歴史研究最前線!#042 敗者の大坂の陣 大坂の陣を彩った真田信繁⑧
「真田紐」を売って生活していた!?

真田庵から徒歩2~3分ほどの場所にある真田の抜け穴。抜け道が大坂城に続いており、かつて真田幸村がこの穴を使って戦場へ向かったという伝説が残っている。
前回取り上げたような、九度山に引き籠った昌幸・信繁父子が天下の情勢に思いを巡らせ、「打倒家康」を悲願として日々を過ごしていたというエピソードは、十分な史料的根拠がないまま、一人歩きしたのではないだろうか。
昌幸・信繁が決して「打倒家康」を諦めることがなかったというのは、二次史料にしか見えない。たとえば、『常山記談』は後世に成立した問題の多い逸話集であり、そのまま信じるわけにはいかないだろう。
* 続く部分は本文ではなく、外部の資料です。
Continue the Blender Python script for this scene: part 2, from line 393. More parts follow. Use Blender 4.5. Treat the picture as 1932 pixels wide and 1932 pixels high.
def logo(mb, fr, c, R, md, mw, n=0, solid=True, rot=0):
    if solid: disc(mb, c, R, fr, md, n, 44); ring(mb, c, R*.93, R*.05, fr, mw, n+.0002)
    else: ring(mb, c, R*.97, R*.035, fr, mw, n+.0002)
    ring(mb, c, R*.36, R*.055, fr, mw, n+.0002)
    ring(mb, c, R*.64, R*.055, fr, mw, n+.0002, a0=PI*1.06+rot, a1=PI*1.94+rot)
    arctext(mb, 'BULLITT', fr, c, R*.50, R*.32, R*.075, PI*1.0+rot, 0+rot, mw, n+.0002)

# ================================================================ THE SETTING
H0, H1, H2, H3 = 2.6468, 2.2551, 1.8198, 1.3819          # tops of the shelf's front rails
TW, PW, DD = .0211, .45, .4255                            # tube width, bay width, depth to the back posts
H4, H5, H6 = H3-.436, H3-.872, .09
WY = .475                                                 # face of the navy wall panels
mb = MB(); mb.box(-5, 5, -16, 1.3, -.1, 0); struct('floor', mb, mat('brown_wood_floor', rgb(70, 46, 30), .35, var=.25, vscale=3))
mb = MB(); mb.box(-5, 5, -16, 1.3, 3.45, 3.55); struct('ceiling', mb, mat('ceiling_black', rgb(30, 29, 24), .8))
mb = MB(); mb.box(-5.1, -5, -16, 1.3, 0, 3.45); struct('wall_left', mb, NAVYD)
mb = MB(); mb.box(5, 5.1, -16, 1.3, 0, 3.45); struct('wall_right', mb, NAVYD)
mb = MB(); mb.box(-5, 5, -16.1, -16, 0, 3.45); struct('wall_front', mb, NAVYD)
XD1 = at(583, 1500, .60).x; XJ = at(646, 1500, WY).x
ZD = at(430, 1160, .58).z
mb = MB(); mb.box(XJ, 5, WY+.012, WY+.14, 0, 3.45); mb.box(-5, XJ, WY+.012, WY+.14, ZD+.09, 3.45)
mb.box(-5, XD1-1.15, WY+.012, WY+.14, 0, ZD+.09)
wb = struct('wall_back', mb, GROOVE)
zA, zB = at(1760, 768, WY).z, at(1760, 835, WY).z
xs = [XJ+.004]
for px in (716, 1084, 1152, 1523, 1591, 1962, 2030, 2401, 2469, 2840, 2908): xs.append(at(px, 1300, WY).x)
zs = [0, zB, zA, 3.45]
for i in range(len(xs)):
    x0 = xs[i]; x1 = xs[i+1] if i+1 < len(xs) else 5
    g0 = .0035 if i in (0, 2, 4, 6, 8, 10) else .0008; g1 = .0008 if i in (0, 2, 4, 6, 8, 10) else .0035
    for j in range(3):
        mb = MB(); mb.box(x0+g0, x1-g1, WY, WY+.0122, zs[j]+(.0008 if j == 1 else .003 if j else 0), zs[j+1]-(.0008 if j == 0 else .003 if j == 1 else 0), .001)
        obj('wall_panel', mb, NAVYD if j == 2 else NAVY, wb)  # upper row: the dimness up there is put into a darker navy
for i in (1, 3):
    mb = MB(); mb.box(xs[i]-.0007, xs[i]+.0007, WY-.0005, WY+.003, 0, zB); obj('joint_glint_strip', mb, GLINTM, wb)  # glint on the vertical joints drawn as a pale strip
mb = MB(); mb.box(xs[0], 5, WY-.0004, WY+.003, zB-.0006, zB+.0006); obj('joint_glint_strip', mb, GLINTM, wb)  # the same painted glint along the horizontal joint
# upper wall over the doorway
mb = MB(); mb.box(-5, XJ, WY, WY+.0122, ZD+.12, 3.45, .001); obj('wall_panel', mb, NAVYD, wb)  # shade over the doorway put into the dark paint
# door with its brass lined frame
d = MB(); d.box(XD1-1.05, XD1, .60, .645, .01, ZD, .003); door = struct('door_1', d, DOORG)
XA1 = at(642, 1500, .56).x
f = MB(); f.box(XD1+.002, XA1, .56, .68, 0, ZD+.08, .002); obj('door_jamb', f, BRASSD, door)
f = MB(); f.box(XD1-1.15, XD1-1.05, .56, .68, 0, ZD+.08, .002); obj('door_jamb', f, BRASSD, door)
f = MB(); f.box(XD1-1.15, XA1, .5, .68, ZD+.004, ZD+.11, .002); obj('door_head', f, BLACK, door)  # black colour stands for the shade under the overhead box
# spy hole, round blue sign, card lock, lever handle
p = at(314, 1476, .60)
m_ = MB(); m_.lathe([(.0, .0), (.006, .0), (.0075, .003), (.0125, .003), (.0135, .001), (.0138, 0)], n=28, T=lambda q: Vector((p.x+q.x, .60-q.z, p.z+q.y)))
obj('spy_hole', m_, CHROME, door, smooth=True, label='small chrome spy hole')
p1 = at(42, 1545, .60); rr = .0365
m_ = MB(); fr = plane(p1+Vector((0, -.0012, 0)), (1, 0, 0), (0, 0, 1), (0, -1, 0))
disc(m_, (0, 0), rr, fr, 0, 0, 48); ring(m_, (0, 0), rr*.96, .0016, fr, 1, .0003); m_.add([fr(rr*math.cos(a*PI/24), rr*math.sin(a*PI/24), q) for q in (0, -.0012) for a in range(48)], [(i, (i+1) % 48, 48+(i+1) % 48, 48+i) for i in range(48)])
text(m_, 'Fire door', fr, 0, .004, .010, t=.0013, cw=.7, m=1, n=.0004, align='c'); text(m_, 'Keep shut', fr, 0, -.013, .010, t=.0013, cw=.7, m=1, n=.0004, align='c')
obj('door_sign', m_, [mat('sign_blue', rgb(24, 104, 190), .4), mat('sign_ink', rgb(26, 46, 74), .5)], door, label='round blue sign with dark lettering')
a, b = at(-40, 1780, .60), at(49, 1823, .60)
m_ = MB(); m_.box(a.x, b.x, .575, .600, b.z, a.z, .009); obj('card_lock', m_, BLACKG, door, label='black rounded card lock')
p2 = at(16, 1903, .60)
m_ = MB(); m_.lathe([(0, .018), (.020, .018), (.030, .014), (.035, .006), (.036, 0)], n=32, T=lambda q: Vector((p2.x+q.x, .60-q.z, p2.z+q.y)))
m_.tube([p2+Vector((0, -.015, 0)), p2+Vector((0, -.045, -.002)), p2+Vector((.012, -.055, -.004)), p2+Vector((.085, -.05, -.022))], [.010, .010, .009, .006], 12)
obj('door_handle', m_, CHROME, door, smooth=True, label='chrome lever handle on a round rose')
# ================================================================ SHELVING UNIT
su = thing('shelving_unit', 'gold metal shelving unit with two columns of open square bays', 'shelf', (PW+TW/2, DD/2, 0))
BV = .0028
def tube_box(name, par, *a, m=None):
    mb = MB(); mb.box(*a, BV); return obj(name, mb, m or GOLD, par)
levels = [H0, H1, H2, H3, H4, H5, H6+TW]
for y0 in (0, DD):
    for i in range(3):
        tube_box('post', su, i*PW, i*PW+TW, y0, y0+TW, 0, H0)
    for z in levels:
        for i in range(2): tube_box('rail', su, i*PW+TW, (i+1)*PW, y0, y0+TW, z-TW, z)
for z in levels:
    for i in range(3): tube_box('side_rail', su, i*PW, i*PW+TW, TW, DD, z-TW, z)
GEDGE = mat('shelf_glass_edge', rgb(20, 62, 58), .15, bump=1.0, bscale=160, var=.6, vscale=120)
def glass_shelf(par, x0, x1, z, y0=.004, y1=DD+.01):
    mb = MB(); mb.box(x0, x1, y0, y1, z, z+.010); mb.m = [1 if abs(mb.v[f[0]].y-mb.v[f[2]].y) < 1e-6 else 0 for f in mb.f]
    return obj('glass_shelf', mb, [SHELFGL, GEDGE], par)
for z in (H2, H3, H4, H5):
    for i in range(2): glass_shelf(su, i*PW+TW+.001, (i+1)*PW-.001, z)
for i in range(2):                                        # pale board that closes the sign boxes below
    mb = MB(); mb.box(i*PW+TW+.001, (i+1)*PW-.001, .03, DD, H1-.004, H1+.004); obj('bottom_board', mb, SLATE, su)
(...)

二人が住んでいたのは、真田家と師壇関係にあった高野山蓮華定院(和歌山県高野町)の管理下にあった善名称院(ぜんみょうしょういん・和歌山県九度山町)である。二人の屋敷は、別々に用意されたという。おそらく寺院の建物を改装して、二人に提供されたと考えられる。この善名称院こそが、有名な真田庵のことなのである(以下、真田庵で統一)。
小山田茂誠(おやまだしげまさ)に宛てた11月11日付の昌幸の書状(慶長15年[1610]頃)によると、昌幸の屋敷は善名称院から借りていたことが判明する(「小山田文書」)。昌幸が住んだ場所は道場海東と呼ばれ、信繁が居住した場所は堂海東といった(『先公実録』)。「海東」とは「垣内」のことで、住居の垣の内または樹木などで囲まれた住宅を意味する。
二人は、どのような生活を送っていたのだろうか。
『名将言行録』によると、昌幸は大小の刀の柄に木綿の打糸を巻いて生活の糧にしていた。これを見た人は、粗末さをあざ笑ったが、昌幸は「たとえ錦の服を着ていても、心が頑愚(がんぐ・愚かで強情なこと)ならば役に立たない」と述べ、「これを見よ」と大小の刀を抜くと、それは名刀として名高い「相州正宗」であったという。
以後、人々は昌幸に敬意を表し、その木綿の打糸を「真田打」と称したという。「真田打」とは「真田紐」のことで、現在、「真田紐」は和歌山県のお土産として知られるようになった。
『安斎随筆』によると、「真田紐」は昌幸・信繁父子が脇差の柄を巻くために開発し、その製造・販売で生活をしていたといわれている。しかし、いずれにしても拠っている史料は、信が置けないものが多い。
また、『紀伊国続風土記』や『先公実録』によると、紀ノ川沿いに真田淵という場所があり、昌幸・信繁父子が水芸(魚捕りや水遊びなど)に興じていたという。楽しい生活をしていたようだ。
古曾部(こそべ)の東、丹生川(にうがわ)の東崖の岩間には、「真田の抜け穴」があったといわれているが、これは各所に伝わる「真田の抜け穴」の一つとして知られている。